New Jersey Report

Thursday, June 29, 2006 By Ed Grant

Site Issues: Holmdel's Future as Championship Site is in the Balance ... and More

The New Jersey high school track and field program faces some major changes on the state championship level in the upcoming 2006-07 campaign, though the decision in one season has not yet been finalized.

The outdoor changes are minor and already well known. Present plans call for the group championships to be divided again between Egg Harbor and South Plainfield, with the Gr. I and II meets on the one hand and the two Parochial divisions on the other switching sites each year. This would be the former at South Plainfield in 2007, the latter at Egg Harbor.

The indoor group and all-group championships, which have been held at Princeton's Jadwin Gym for the past 30 years and more, will move to a still-to-be-completed venue in Toms River, adjacent to the Ritacco Center which now houses the state basketball finals.This facility would have a six-lane track, provision for all the field events, but a seating capacity considerably smaller than at Jadwin.

Countering the latter would be a greater availability of dates which would allow the group meets to be spread out over more days than at Princeton. This could mean that, instead of the former marathon sessions at Jadwin, each group meet would have its own day with weekday sessions starting about 4 p.m. and ending at a reasonable 9 o'clock or so, and weekend meets ending in the early afternoon.

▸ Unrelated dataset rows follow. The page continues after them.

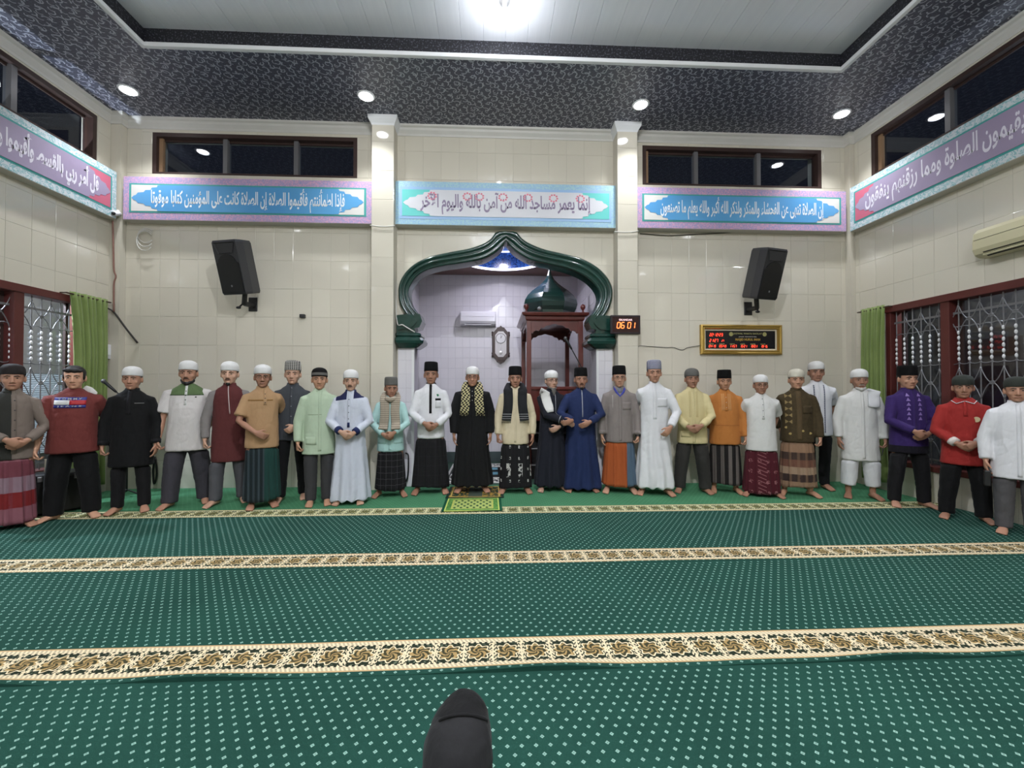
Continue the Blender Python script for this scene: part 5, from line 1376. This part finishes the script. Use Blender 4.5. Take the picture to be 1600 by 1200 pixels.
# ---------- cloths
WHT = (232, 232, 236)
def grid(base, line, sx, sz, wx, wz, base2=None, amt=1.0):
    def f():
        x, y, z = coords()
        l = either(frac((x + 5.0) / sx) < wx, frac(z / sz) < wz)
        return mix(l * amt, lin(base), lin(line))
    return f
def stripes_z(cols, step, z0=0.0):
    """broad horizontal bands"""
    def f():
        x, y, z = coords(); c = lin(cols[0]); u = modn(floorn((z - z0) / step), float(len(cols)))
        for i in range(1, len(cols)): c = mix(absn(u - float(i)) < .5, c, lin(cols[i]))
        v = both(frac((x + 3.0) / .09) < .30, nz(30, 1) > .3)
        return mix(v * .35, c, lin(cols[-1]))
    return f
def checker(a, b, s):
    def f():
        x, y, z = coords(); p = frac(x / s + .25 * sinn(z * 40.0)) < .5; q = frac(z / s) < .5
        return mix(absn(p - q), lin(a), lin(b))
    return f
m_blk = cloth('black', (17, 17, 19)); m_blk2 = cloth('black_soft', (24, 23, 26)); m_wht = cloth('white', WHT); m_wht2 = cloth('white_warm', (226, 225, 222)); m_nvy = cloth('navy', (32, 44, 92))
m_char = cloth('charcoal', (70, 74, 80)); m_gry = cloth('grey', (96, 96, 102)); m_peci = mat('black_velvet', (11, 11, 12), .85, spec=.2); m_capw = cloth('cap_white', (232, 231, 230)); m_capg = cloth('cap_grey', (104, 102, 98)); m_capd = cloth('cap_dark_green', (52, 56, 50))
m_btn = mat('dark_button', (44, 40, 40), .4); m_btnw = mat('pearl_button', (220, 218, 214), .35); m_zip = mat('zip_silver', (176, 178, 186), .35, metal=.5)
m_capchk = cloth('cap_checked', fn=grid((28, 28, 30), (196, 192, 186), .021, .02, .32, .28))
m_capblue = cloth('cap_blue_check', fn=grid((214, 214, 222), (92, 96, 128), .016, .018, .42, .45))
m_tan = cloth('tan', (186, 146, 104))
SK1, SK2, SK3, SK4 = (190, 142, 116), (180, 130, 104), (164, 116, 92), (202, 156, 130)
FIST = POSE['fist']

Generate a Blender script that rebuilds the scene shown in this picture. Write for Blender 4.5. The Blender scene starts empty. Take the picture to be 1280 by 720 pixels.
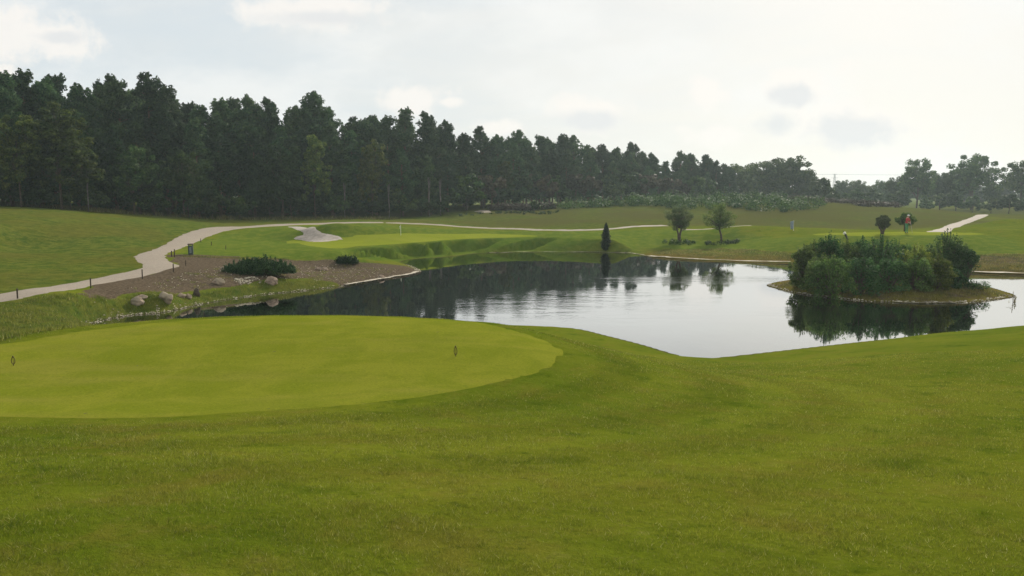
import bpy, bmesh, math, random
import numpy as np
from mathutils import Vector, noise as mnoise
from mathutils.geometry import delaunay_2d_cdt
random.seed(7); rng = np.random.default_rng(11)
S = bpy.context.scene; COL = S.collection
F = 985.0; CAMZ = 6.0; TH = math.atan(120/F); ct, st = math.cos(TH), math.sin(TH)

# ------------------------------------------------------------------ camera geometry helpers
def ray(px, py):
    a = (px-640)/F; b = (360-py)/F
    return a, ct+b*st, -st+b*ct
def at(px, py, Y):
    a, dy, dz = ray(px, py); t = Y/dy
    return (t*a, Y, CAMZ+t*dz)
def flat(px, py, z=0.0):
    a, dy, dz = ray(px, py); t = (z-CAMZ)/dz
    return (t*a, t*dy)

# ------------------------------------------------------------------ pond outline
def catmull(P, n=6, closed=True):
    P = np.array(P, float); out = []; N = len(P)
    rngi = range(N) if closed else range(N-1)
    for i in rngi:
        if closed: p0, p1, p2, p3 = P[(i-1)%N], P[i], P[(i+1)%N], P[(i+2)%N]
        else: p0, p1, p2, p3 = P[max(i-1,0)], P[i], P[i+1], P[min(i+2,N-1)]
        for k in range(n):
            t = k/n
            out.append(.5*((2*p1)+(-p0+p2)*t+(2*p0-5*p1+4*p2-p3)*t*t+(-p0+3*p1-3*p2+p3)*t**3))
    if not closed: out.append(P[-1])
    return np.array(out)
SHORE_L = [(112,406),(135,399),(165,394),(200,391),(235,384),(270,377),(327,368.5),(380,363.5),(431,357),(481,348.5),(512,343.5),(524,339.5),(519,335.5),(508,331)]
SHORE_B = [(500,327.5),(509,325),(522,323.5),(551,321.8),(571,320),(590,317.4),(612,316),(640,315.3),(690,315),(750,315.2),(784,316.2),(800,318),(812,321),(842,323),(886,325.6),(940,327.2),(992,328.5),(1060,332),(1130,336),(1215,341),(1280,343),(1400,347)]
SHORE_N = [(1520,372),(1400,395),(1280,408),(1180,418),(1080,428),(960,441.5),(900,448),(868,449.5),(835,442),(800,431.5),(755,420),(715,411)]
SHORE_H = [(660,408),(600,408),(500,410),(400,411),(300,412),(200,414),(140,413)]
def ptsxy(L, z=0.0): return [flat(x, y, z) for x, y in L]
POND = catmull(ptsxy(SHORE_L+SHORE_B+SHORE_N+SHORE_H), 5)
ISLAND_PX = [(961,356),(975,361.5),(1000,367),(1040,372),(1090,376.5),(1150,379),(1205,378),(1245,374.5),(1266,370),(1252,364),(1225,357),(1180,350),(1110,346),(1040,346.5),(990,350)]
ISLAND = catmull(ptsxy(ISLAND_PX), 5)

def seg_dist(P, A, B):
    d = B-A; L = (d*d).sum()+1e-12
    t = np.clip(((P-A)@d)/L, 0, 1)
    q = P-(A+t[:,None]*d)
    return np.sqrt((q*q).sum(1))
def inside(P, poly):
    c = np.zeros(len(P), bool); n = len(poly)
    for i in range(n):
        a = poly[i]; b = poly[(i+1)%n]
        m = ((a[1] > P[:,1]) != (b[1] > P[:,1]))
        xi = (b[0]-a[0])*(P[:,1]-a[1])/((b[1]-a[1])+1e-12)+a[0]
        c ^= m & (P[:,0] < xi)
    return c
def sdf(P, poly):                                   # positive outside
    d = np.full(len(P), 1e9)
    for i in range(len(poly)):
        d = np.minimum(d, seg_dist(P, poly[i], poly[(i+1)%len(poly)]))
    return np.where(inside(P, poly), -d, d)
def pond_sd(P):
    P = np.asarray(P, float); out = np.full(len(P), 50.0)
    m = (P[:,1] > 15) & (P[:,1] < 95) & (P[:,0] > -45) & (P[:,0] < 80)
    if m.any():
        q = P[m]; a = sdf(q, POND); b = sdf(q, ISLAND)
        out[m] = np.maximum(a, -b)
    return out
sm = lambda x, a, b: (lambda t: t*t*(3-2*t))(np.clip((x-a)/(b-a), 0, 1))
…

Toms River is at least as accessible as Princeton, with its location about midway along the Garden State Parkway. And winter dates would not be troubled by the weekend Shore traffic of the summertime. Once completed, the facility would be the first, but hopefully not the last, of its kind on New Jersey public education property. It will, of course, also become a new home for local meets such as the Shore Conference and county championships.

Meanwhile, it should be noted that the Jersey City Armory venue has been upgraded with new lighting and sound equipment installed for the 2006-07 winter season. Work still needs to be done on bathroom facilities and it is unlikely, in any event, that it will ever see a return of the state meets which were held there in the 1960s and early 70s before the move to Jadwin. Crowd control of the kind the state meet demands will remain a problem, not to mention parking of school buses in the middle of the state's second-largest city. But it will be, as it was this past winter, more than suitable for local county and conference competition.

The real problem now is the cross-country season. Monmouth County Park authorities send a letter to the New Jersey State Interscholastic Athletic Association with a number of requirements, some of them financial in nature, but one that posed a threat to the continued use of the only really suitable course in the state, namely that only officials would be able to park there.

An emergency meeting of the state cross-country committee was held a week or so ago and it was agreed that, while the financial demands could me met, shuttling spectators back and forth from the Holmdel High School parking lot a mile or so away would not be practical. Meet director Don Danser and site director Jim Casey (a near sub-4:00 miler in his college days at Rutgers) will meet with the Holmdel officials later this summer to discuss a solution.

Pending this, however, the committee had to decide on an alternate site for the group and all-group meets, as well as for the Central Jersey sectionals, which have also been held at Holmdel the last decade and more. For the latter, they chose Thompson Park, longtime site of the Middlesex County meet. For the state meets, the verdict went to Garret Mountain in West Paterson, where the North Jersey 1 sectionals have been held for the past 40 years or so.

The choice of Garret over Warinanco Park, Elizabeth---site of the state meet for some 30 years before sectionals were introduced---is questionable at least. Parking at Warinanco is at least as ample as at Garret, probably more so, and, unlike the Passaic County site, Warinanco is located in a neighborhood site which provides extra street parking used even now when large invitationals are held there.

The Garret course is also unusual in that it starts and ends at its highest point. The first mile or so is on the level, the runners then go downhill, only to have to climb back in the final mile. There it a 180-degree turn in the last quarter of a mile and then a mad dash of less than a furlong to the finish line. Warinanco is essentially a flat course with some rolling hills; it measures 3.2 miles with the extra 176 yards resulting in times that closely match Holmdel if the individual athlete can handle hills. The finish there is one lap around the rubberized track.

Both parks host a couple of invitational meets during the first month of the season. The ones at Warinanco have tended to be larger than those at Garret with some individual fields at the opening Magee Memorial well over the 200 mark. Spectator control has never been a major problem, though the tearing down of the stadium there a few years ago has forced spectators to gather chiefly in the infield. The course also has one major advantage over both Holmdel and Garret---the race is easily visible for almost the entire distance. Runners do have to cross the entrance road to the track area at one point, but police are always present to handle that situation and there has never been an accident in the 70-plus years the park has been used for major cross-country events.

Two final points against the Garret choice are provided by 1) what happened a few years ago when Darlington Park in Mahwah became available for the sport. Bergen County promptly moved its county champion meets (there are two stages: group and all-group) and also run two invitationals there and 2) the fact that fog is sometimes a problem there; the Passaic County Coaches meet had to be cancelled one year for that reason.